Фуко отодвигает вопросы политэкономии на обочину своей мысли. У него есть метафизическое понятие власти (даже Власти), но он никогда особо не говорит, в чем заключаются ее основные принципы воздействия на нужды и мотивации людей, а больше спорит с более традиционными юридическими дискурсами. Власть – способность действия влиять на другое действие, а не индивида – на индивида. Нет индивидов – нет и интересов. Бурдье, наоборот, тщательно разрабатывает понятие иллюзио – специфических интересов агентов отдельных полей. Это не власть сама по себе шевелится и шевелит заодно агентов. Это агенты шевелятся, решая какие-то конкретные задачи по накоплению капиталов, а властные отношения выстраиваются на их основе.

Наконец, у обоих авторов понятию социального изменения отводится не так уж много времени. Их обоих справедливо упрекают в достаточно статическом видении общества, где воспроизводство первичнее трансформаций. Кажется, Фуко вообще не волнуют причины смены одного диспозитива на другой. Он вообще избегает анализировать что-либо в категориях причинности. Да, афродизия проиграла плоти, но главное – показать, как это произошло, а не почему. Бурдье в этом плане тоже не без греха, однако у него по крайней мере наличествует общая рамка социального развития, заключающаяся в квазидюркгеймианской автономизации полей и квазимарксистское понятие гистерезиса. Рассогласование поля и практик в нем толкает агентов на непривычные действия. В некоторых случаях происходит большая дифференциация, а в некоторых – поле схлопывается из-за неразрешимых противоречий.

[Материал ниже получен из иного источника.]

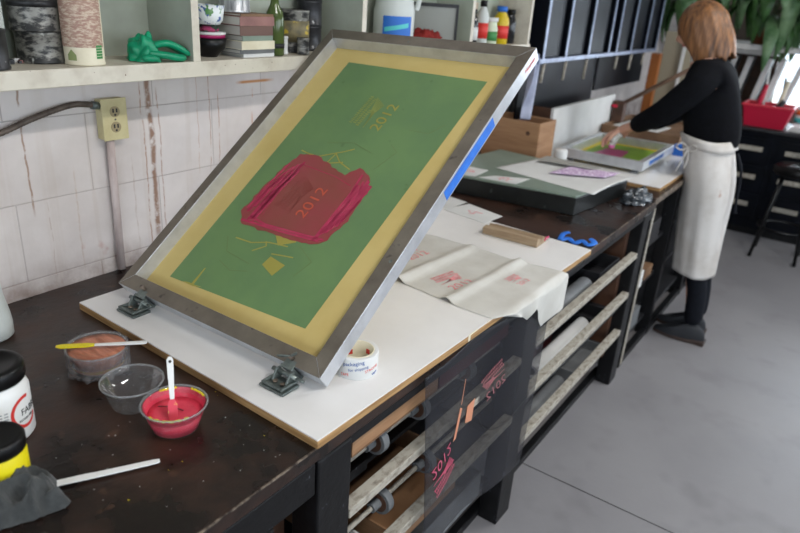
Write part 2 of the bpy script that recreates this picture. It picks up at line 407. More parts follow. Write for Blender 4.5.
# cupboard front left of the first post
bm = nb(); box(bm, XF-.026, XF-.008, .15, .60, .1, .77); obj('cupboard_panel', bm, 'black_paint', wb, bevel=.004)
bm = nb(); box(bm, XF-.008, XF+.004, .18, .57, .60, .625); box(bm, XF-.03, XF, .60, .65, 0, .77); obj('panel_moulding', bm, 'black_paint', wb, bevel=.003)
bm = nb(); box(bm, XF-.10, XF-.09, .65, .765, .1, .77); obj('recess_panel', bm, 'darkwood', wb)
bm = nb(); box(bm, WX+.02, XF-.03, -.7, -.66, 0, .845); obj('side_panel', bm, 'black_paint', wb)
# second bench
sb = thing('workbench', 'second dark workbench, beside the person', 'workbench', (0, 0, 0))
bm = nb(); box(bm, WX+.004, XF-.016, 3.02, 4.95, .842, .88); obj('bench_top', bm, 'bench_top', sb, bevel=.003)
bm = nb(); box(bm, XF-.016, XF-.01, 3.02, 4.95, .855, .881); obj('edge_strip', bm, 'edge_metal', sb)
for y0 in (3.03, 3.50, 4.2, 4.87):
    bm = nb(); box(bm, XF-.08, XF-.016, y0, y0+.05, 0, .842); obj('post', bm, 'black_paint', sb, bevel=.004)
bm = nb(); box(bm, XF-.016, XF-.012, 3.035, 3.06, .02, .83); obj('post_trim', bm, 'slat', sb)
for z in (.10, .36, .58):
    bm = nb(); box(bm, WX+.2, XF-.05, 3.08, 4.87, z, z+.02); obj('shelf_board', bm, 'greydark', sb)
bm = nb(); box(bm, XF-.05, XF-.02, 3.08, 4.87, .0, .04); obj('bottom_rail', bm, 'black_paint', sb)
for (x, y, z, dx, dy, dz, m, lab) in ((-.86, 3.12, .38, .16, .10, .09, 'pale', 'white folded cloth bundle on middle shelf of the second bench'),
                                      (-.86, 3.30, .38, .15, .13, .06, 'card', 'brown box on middle shelf of the second bench, behind the white bundle'),
                                      (-.86, 3.14, .60, .16, .20, .12, 'greydark', 'dark box on top shelf of the second bench'),
                                      (-.86, 3.16, .12, .15, .2, .10, 'grey', 'grey box on bottom shelf of the second bench')):
    o = bxo('storage_box' if m != 'pale' else 'cloth_bundle', x, x+dx, y, y+dy, z, z+dz, m); tag(o, lab, 'box' if m != 'pale' else 'cloth')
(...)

Теория Фуко не объясняет, как из одного диспозитива можно попасть в другой

В заключение стоит сказать кое-что и про нормативную рамку. Для Фуко общество – крайне опасное место, которое внушает иллюзорные знания эпистем и нормализует властными диспозитивами. Подлинной аутентичностью обладают только практики заботы о себе. Все это походит на довольно экстремальный вариант либерализма с анархистским уклоном (или анархизма с либеральным). Самое главное, что такая система идей, по-моему, только поддерживает окружающую нас социальную атомизацию, эмоциональный капитализм и прочие аномичные штуки. В идеях Бурдье так же много цинизма, но в его системе по крайней мере можно помыслить объективную истину и осмысленную социальную солидарность. Не случайно, что в 80-е один начал заигрывать с неолиберальными политиками, а второй наоборот – стал ходить по профсоюзным митингам. Особенно по тем, которые касались образования.

Словом, у меня есть серьезные опасения, что преодолев с помощью Фуко целый ряд теоретических догм, мы угодили в болото новых. Возможно, с самого начала именно в этом заключалась его игра, а теперь откуда-то сверху он с интересом ждет, как мы из этого всего выберемся. Прекрасно, Мишель, вызов принят.